Sí, me has entendido, en Chacra El Olivo, ese trozo de Galicia en Conchalí (en lengua mapudungun, konchualín: sedimento seco), e invita a sentarse, como favorecidos comensales, a todos aquellos seres, próximos o lejanos, con quienes ha compartido sus propios momentos vitales; a los que ha amado en clara reciprocidad; asimismo, a los que él hubiere hecho víctimas de ofensas o de incomprensiones, porque esa es la única nobleza válida en esta vida extraña y a ratos miserable… Habrá un pan recién horneado y una jarra de vino. Lo demás vendrá con las palabras, esas que se niegan aún a abandonarnos bajo la sombra del olvido.

Este febrero se ha vuelto, para mí, algo triste. No he visto la primicia de los vilanos volar sobre los jacarandás.

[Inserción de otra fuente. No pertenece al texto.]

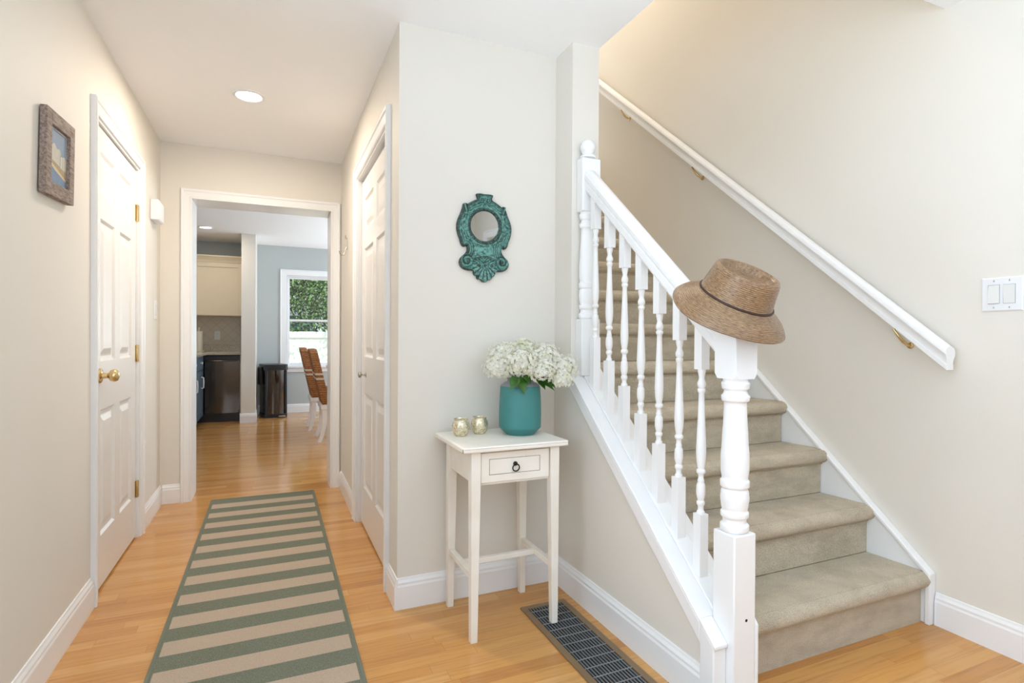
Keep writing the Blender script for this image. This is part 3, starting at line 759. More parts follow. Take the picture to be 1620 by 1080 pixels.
m = MB(); m.tube([(XR-.004, 3.93, 1.79), (XR-.012, 3.93, 1.806), (XR-.012, 3.93, 1.822)], .0032, 8)
m.build('hook_arm', NICKEL, hk, smooth=True)

# ------------------------------------------------------------------ picture on the left wall
pic = thing('picture_frame', (XL, 2.305, 1.725), 'framed seaside lighthouse picture in weathered grey wood on the left wall', 'picture')
def pmap(u, v, d):
    a = math.radians(3.2); uu = u*math.cos(a)-v*math.sin(a)*-1; vv = -u*math.sin(a)*-1+v*math.cos(a)
    return (XL+d, 2.331+uu, 1.722+vv)
def pbox(m, u0, u1, v0, v1, d0, d1, mi=0, mit=0):
    m.add([pmap(u0,v0,d0),pmap(u1,v0,d0),pmap(u1,v1,d0),pmap(u0,v1,d0),pmap(u0,v0,d1),pmap(u1,v0,d1),pmap(u1,v1,d1),pmap(u0,v1,d1)], [(3,2,1,0),(4,5,6,7),(0,1,5,4),(1,2,6,5),(2,3,7,6),(3,0,4,7)], mi)
PW, PH, FW = .135, .142, .047
m = MB(); pbox(m, -PW, -PW+FW, -PH, PH, .004, .024); pbox(m, PW-FW, PW, -PH, PH, .004, .024); pbox(m, -PW+FW, PW-FW, PH-FW, PH, .004, .024); pbox(m, -PW+FW, PW-FW, -PH, -PH+FW, .004, .024)
m.build('frame', GREYWOOD, pic, bevel=.002)
SKY = plain('print_sky', lin('#7E93AC'), .4, var=.06, vscale=20); CLOUD = plain('print_cloud', lin('#C2BFB4'), .4, var=.06, vscale=40)
DUNE = plain('print_dune', lin('#9C8B62'), .4, var=.12, vscale=60); PATH = plain('print_path', lin('#C9B994'), .4, var=.06, vscale=60); SEA = plain('print_water', lin('#64809F'), .4, var=.12, vscale=60); MATW = plain('print_white', lin('#E2E0DA'), .4, var=.02)
a, b = PW-FW, PH-FW
m = MB(); pbox(m, -a, a, -b, b, .002, .012, 0)
def ppoly(m, pts, d, mi):
    m.add([pmap(u, v, d) for u, v in pts], [list(range(len(pts)))], mi)
e = .005
ppoly(m, [(-a+e,-b+e),(a-e,-b+e),(a-e,b-e),(-a+e,b-e)], .0123, 1)
ppoly(m, [(-a+e,-.035),(a-e,-.035),(a-e,.005),(.07,.018),(.045,.012),(.02,.034),(-.005,.030),(-.03,.045),(-.06,.030),(-a+e,.036)], .0126, 2)
ppoly(m, [(-a+e,-.058),(a-e,-.060),(a-e,-.034),(.04,-.030),(0,-.022),(-a+e,-.010)], .0129, 3)
ppoly(m, [(-a+e,-.030),(-.02,-.052),(a-e,-.075),(a-e,-.062),(0,-.040),(-a+e,-.018)], .0132, 4)
ppoly(m, [(-a+e,-b+e),(a-e,-b+e),(a-e,-.070),(.03,-.058),(-.02,-.048),(-a+e,-.028)], .01345, 5)
ppoly(m, [(.026,-.030),(.036,-.030),(.034,.010),(.028,.010)], .0136, 0); ppoly(m, [(.028,.010),(.034,.010),(.034,.016),(.031,.020),(.028,.016)], .0137, 3)
m.build('print', [MATW, SKY, CLOUD, DUNE, PATH, SEA], pic)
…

Una de las habitaciones de la casa quedó huérfana de música y advierto cómo se estrecha el regato del tiempo y se deshacen los sueños…

En la noche del domingo soñé con aquella mesa de imposible conjunción, donde un bisoño huésped profería odiosas imprecaciones sobre los granos que habíamos recién cosechado en las eras, quizá para impedir que se volvieran pantrigo, esa bendita duplicidad de palabras que conjugaron, en una sola, los viejos poetas de la estirpe, en metáfora de entrañable sentido:

Zureaban las palomas en las rastrojeras

y un rumor de trillada envolvía las eras.

En los campos de pantrigo galgaba la brisa

y la espiga en sazón se ofrecía sumisa.

Me despertaron los zorzales mañaneros y luego el gallo de la quinta cercana, que canta, preciso e inflexible como un sacristán, entre las seis y las seis un cuarto, para alentarme a la diaria jornada, sin evasiones ni renuncias. Desayuné, en silencio y luego repetí, en voz baja, como si quisiera compartirlo solo con el que siempre va conmigo:

–“Nadie podrá quemar esas espigas que alguien reunió para nosotros en el verde calendario de febrero”.